ГЛАВА V Детство Иисуса

We use cookies. Read the Privacy and Cookie Policy

ГЛАВА V

Детство Иисуса

Природа Палестины великолепна. Вдоль берега Средиземного моря расстилаются две равнины, Сефельская и приморская, прерываемые только крутыми отрогами гор Кармила. Параллельно с ними тянется длинный ряд холмов по большей части с круглыми или неопределенными очертаниями; на восток от него глубокая низменность Ель-Гор и долина Иорданская, а по ту сторону Иордана рисуется прямая, непрерывная, багряная линия гор Моавитских и Галаадских. Таким образом характер страны с севера к югу представляет четыре параллельных ленты: приморской береговой линии, горной страны, Иорданской долины и заиорданских земель.

Горная страна, занимающая пространство между приморской низменностью и глубокой Иорданской долиной, оканчивается двумя продолжениями длинного ряда холмов, пересекаемого равниной Иезреель, или Есдрелон. Южная масса этих известковых холмов образует Иудею, а северная — Галилею.

Галиль по еврейски означает окружность и было сначала названием провинции, состоящей из двадцати городов в округе Кедес-Нафтали, отданном Соломоном Хираму, в вознаграждение услуг по доставке строевого леса для храма.
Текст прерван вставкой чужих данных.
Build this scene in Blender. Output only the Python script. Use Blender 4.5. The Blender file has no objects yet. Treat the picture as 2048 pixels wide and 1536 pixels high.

Взглянувши на нее, Хирам сказал Соломону: Что это за города, которые ты, брат мой, дал мне? И назвал их землю Кавул (презренная[46]). Таким образом Галилея навсегда осталась страной презренной и это презрение еще более усилилось в сердцах евреев тем, что в последнее время она заселена была смешанным народом и называлась Галилея языческая[47]. Там жили не одни финикияне и аравитяне, но, во времена Спасителя, находилось множество греков, язык которых был там общеупотребительным. Холмы, представляющие северную границу долины Иезреель, тянутся по большей части с востока и запада от Иорданской долины к Средиземному морю. Они вместе с их южными скатами принадлежали также к владениям колена Завулонова.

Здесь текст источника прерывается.